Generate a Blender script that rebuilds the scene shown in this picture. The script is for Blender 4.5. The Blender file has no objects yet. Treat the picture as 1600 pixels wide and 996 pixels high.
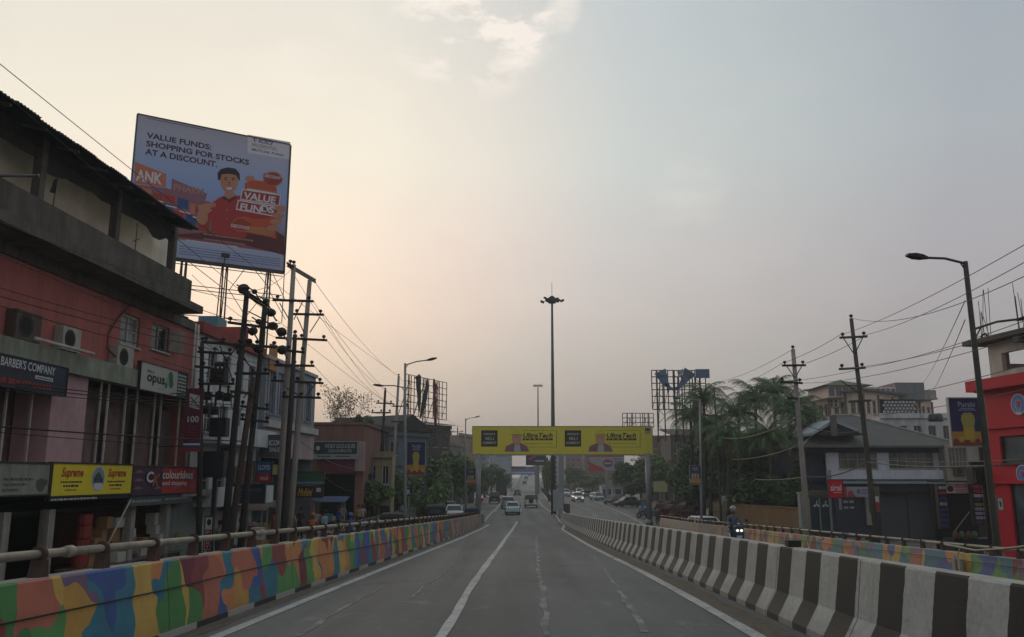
import bpy, bmesh, math, random
from mathutils import Vector, Matrix, noise as mnoise
R = random.Random(7)
S = bpy.context.scene
COL = S.collection
rad = math.radians
# ---------------------------------------------------------------- camera
FPX, CX, CY = 1300.0, 800.0, 498.0
PITCH = math.atan(247 / FPX)
CAMZ = 4.5
cam = bpy.data.objects.new('camera', bpy.data.cameras.new('camera'))
COL.objects.link(cam)
cam.location = (0, 0, CAMZ)
cam.rotation_euler = (math.pi / 2 + PITCH, 0, 0)
cam.data.sensor_width = 36
cam.data.lens = 36 * FPX / 1600
cam.data.clip_start = 0.1
cam.data.clip_end = 6000
S.camera = cam
S.view_settings.view_transform = 'Standard'
S.view_settings.look = 'None'
S.view_settings.exposure = 0
S.view_settings.gamma = 1
try:
 S.cycles.max_bounces = 5; S.cycles.diffuse_bounces = 3; S.cycles.transparent_max_bounces = 6
 S.cycles.volume_bounces = 0; S.cycles.use_denoising = True
except Exception:
 pass
# ---------------------------------------------------------------- sky
SUN_AZ, SUN_EL = rad(-19), rad(11)
w = bpy.data.worlds.new('World'); S.world = w; w.use_nodes = True
nt = w.node_tree; N = nt.nodes; L = nt.links
for n in list(N): N.remove(n)
def nd(t, **k):
 n = N.new(t)
 for a, b in k.items(): setattr(n, a, b)
 return n
def ramp_set(r, pts, interp='LINEAR'):
 cr = r.color_ramp; cr.interpolation = interp
 while len(cr.elements) > 1: cr.elements.remove(cr.elements[-1])
 cr.elements[0].position = pts[0][0]; cr.elements[0].color = (*pts[0][1], 1)
 for p, c in pts[1:]:
  e = cr.elements.new(p); e.color = (*c, 1)
out = nd('ShaderNodeOutputWorld'); bg = nd('ShaderNodeBackground')
tc = nd('ShaderNodeTexCoord')
gel = rad(23)
G = Vector((math.sin(rad(-21)) * math.cos(gel), math.cos(rad(-21)) * math.cos(gel), math.sin(gel)))
dot = nd('ShaderNodeVectorMath', operation='DOT_PRODUCT'); dot.inputs[1].default_value = G
nrm = nd('ShaderNodeVectorMath', operation='NORMALIZE')
L.new(tc.outputs['Generated'], nrm.inputs[0]); L.new(nrm.outputs[0], dot.inputs[0])
ac = nd('ShaderNodeMath', operation='ARCCOSINE'); L.new(dot.outputs['Value'], ac.inputs[0])
dv = nd('ShaderNodeMath', operation='DIVIDE'); dv.inputs[1].default_value = math.pi; L.new(ac.outputs[0], dv.inputs[0])
r1 = nd('ShaderNodeValToRGB'); L.new(dv.outputs[0], r1.inputs[0])
D = lambda d: d / 180.0
ramp_set(r1, [(0, (.86, .80, .69)), (D(11), (.865, .81, .70)), (D(18), (.785, .74, .67)), (D(27), (.60, .635, .625)), (D(37), (.505, .545, .55)),
   (D(47), (.41, .445, .48)), (D(60), (.40, .445, .475)), (D(90), (.45, .49, .52)), (D(130), (.45, .49, .52)), (1, (.44, .48, .51))])
sp = nd('ShaderNodeSeparateXYZ'); L.new(nrm.outputs[0], sp.inputs[0])
r2 = nd('ShaderNodeValToRGB'); L.new(sp.outputs['Z'], r2.inputs[0])
ramp_set(r2, [(0, (.80, .65, .60)), (.07, (.84, .70, .65)), (.13, (.90, .79, .74)), (.19, (1, .87, .84)), (.26, (1.02, .92, .91)), (.36, (1, 1, .99)), (.5, (.92, .94, .97))])
mul = nd('ShaderNodeMixRGB', blend_type='MULTIPLY'); mul.inputs[0].default_value = 1
L.new(r1.outputs[0], mul.inputs[1]); L.new(r2.outputs[0], mul.inputs[2])
# thin broken cloud, high up, faint
mp = nd('ShaderNodeMapping'); mp.inputs['Scale'].default_value = (1, 1, 2.2)
L.new(nrm.outputs[0], mp.inputs[0])
nz = nd('ShaderNodeTexNoise'); nz.inputs['Scale'].default_value = 9; nz.inputs['Detail'].default_value = 9; nz.inputs['Roughness'].default_value = .62
L.new(mp.outputs[0], nz.inputs['Vector'])
nz2 = nd('ShaderNodeTexNoise'); nz2.inputs['Scale'].default_value = 2.1; nz2.inputs['Detail'].default_value = 2
L.new(mp.outputs[0], nz2.inputs['Vector'])
rc = nd('ShaderNodeValToRGB'); ramp_set(rc, [(.44, (0, 0, 0)), (.64, (1, 1, 1))]); L.new(nz.outputs[0], rc.inputs[0])
rc2 = nd('ShaderNodeValToRGB'); ramp_set(rc2, [(.42, (0, 0, 0)), (.62, (1, 1, 1))]); L.new(nz2.outputs[0], rc2.inputs[0])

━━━

Quote everything in the listing above exactly; pictures are the only thing to omit.

▶ TASK OUTPUT
Generate a Blender script that rebuilds the scene shown in this picture. The script is for Blender 4.5. The Blender file has no objects yet. Treat the picture as 1600 pixels wide and 996 pixels high.
import bpy, bmesh, math, random
from mathutils import Vector, Matrix, noise as mnoise
R = random.Random(7)
S = bpy.context.scene
COL = S.collection
rad = math.radians
# ---------------------------------------------------------------- camera
FPX, CX, CY = 1300.0, 800.0, 498.0
PITCH = math.atan(247 / FPX)
CAMZ = 4.5
cam = bpy.data.objects.new('camera', bpy.data.cameras.new('camera'))
COL.objects.link(cam)
cam.location = (0, 0, CAMZ)
cam.rotation_euler = (math.pi / 2 + PITCH, 0, 0)
cam.data.sensor_width = 36
cam.data.lens = 36 * FPX / 1600
cam.data.clip_start = 0.1
cam.data.clip_end = 6000
S.camera = cam
S.view_settings.view_transform = 'Standard'
S.view_settings.look = 'None'
S.view_settings.exposure = 0
S.view_settings.gamma = 1
try:
 S.cycles.max_bounces = 5; S.cycles.diffuse_bounces = 3; S.cycles.transparent_max_bounces = 6
 S.cycles.volume_bounces = 0; S.cycles.use_denoising = True
except Exception:
 pass
# ---------------------------------------------------------------- sky
SUN_AZ, SUN_EL = rad(-19), rad(11)
w = bpy.data.worlds.new('World'); S.world = w; w.use_nodes = True
nt = w.node_tree; N = nt.nodes; L = nt.links
for n in list(N): N.remove(n)
def nd(t, **k):
 n = N.new(t)
 for a, b in k.items(): setattr(n, a, b)
 return n
def ramp_set(r, pts, interp='LINEAR'):
 cr = r.color_ramp; cr.interpolation = interp
 while len(cr.elements) > 1: cr.elements.remove(cr.elements[-1])
 cr.elements[0].position = pts[0][0]; cr.elements[0].color = (*pts[0][1], 1)
 for p, c in pts[1:]:
  e = cr.elements.new(p); e.color = (*c, 1)
out = nd('ShaderNodeOutputWorld'); bg = nd('ShaderNodeBackground')
tc = nd('ShaderNodeTexCoord')
gel = rad(23)
G = Vector((math.sin(rad(-21)) * math.cos(gel), math.cos(rad(-21)) * math.cos(gel), math.sin(gel)))
dot = nd('ShaderNodeVectorMath', operation='DOT_PRODUCT'); dot.inputs[1].default_value = G
nrm = nd('ShaderNodeVectorMath', operation='NORMALIZE')
L.new(tc.outputs['Generated'], nrm.inputs[0]); L.new(nrm.outputs[0], dot.inputs[0])
ac = nd('ShaderNodeMath', operation='ARCCOSINE'); L.new(dot.outputs['Value'], ac.inputs[0])
dv = nd('ShaderNodeMath', operation='DIVIDE'); dv.inputs[1].default_value = math.pi; L.new(ac.outputs[0], dv.inputs[0])
r1 = nd('ShaderNodeValToRGB'); L.new(dv.outputs[0], r1.inputs[0])
D = lambda d: d / 180.0
ramp_set(r1, [(0, (.86, .80, .69)), (D(11), (.865, .81, .70)), (D(18), (.785, .74, .67)), (D(27), (.60, .635, .625)), (D(37), (.505, .545, .55)),
   (D(47), (.41, .445, .48)), (D(60), (.40, .445, .475)), (D(90), (.45, .49, .52)), (D(130), (.45, .49, .52)), (1, (.44, .48, .51))])
sp = nd('ShaderNodeSeparateXYZ'); L.new(nrm.outputs[0], sp.inputs[0])
r2 = nd('ShaderNodeValToRGB'); L.new(sp.outputs['Z'], r2.inputs[0])
ramp_set(r2, [(0, (.80, .65, .60)), (.07, (.84, .70, .65)), (.13, (.90, .79, .74)), (.19, (1, .87, .84)), (.26, (1.02, .92, .91)), (.36, (1, 1, .99)), (.5, (.92, .94, .97))])
mul = nd('ShaderNodeMixRGB', blend_type='MULTIPLY'); mul.inputs[0].default_value = 1
L.new(r1.outputs[0], mul.inputs[1]); L.new(r2.outputs[0], mul.inputs[2])
# thin broken cloud, high up, faint
mp = nd('ShaderNodeMapping'); mp.inputs['Scale'].default_value = (1, 1, 2.2)
L.new(nrm.outputs[0], mp.inputs[0])
nz = nd('ShaderNodeTexNoise'); nz.inputs['Scale'].default_value = 9; nz.inputs['Detail'].default_value = 9; nz.inputs['Roughness'].default_value = .62
L.new(mp.outputs[0], nz.inputs['Vector'])
nz2 = nd('ShaderNodeTexNoise'); nz2.inputs['Scale'].default_value = 2.1; nz2.inputs['Detail'].default_value = 2
L.new(mp.outputs[0], nz2.inputs['Vector'])
rc = nd('ShaderNodeValToRGB'); ramp_set(rc, [(.44, (0, 0, 0)), (.64, (1, 1, 1))]); L.new(nz.outputs[0], rc.inputs[0])
rc2 = nd('ShaderNodeValToRGB'); ramp_set(rc2, [(.42, (0, 0, 0)), (.62, (1, 1, 1))]); L.new(nz2.outputs[0], rc2.inputs[0])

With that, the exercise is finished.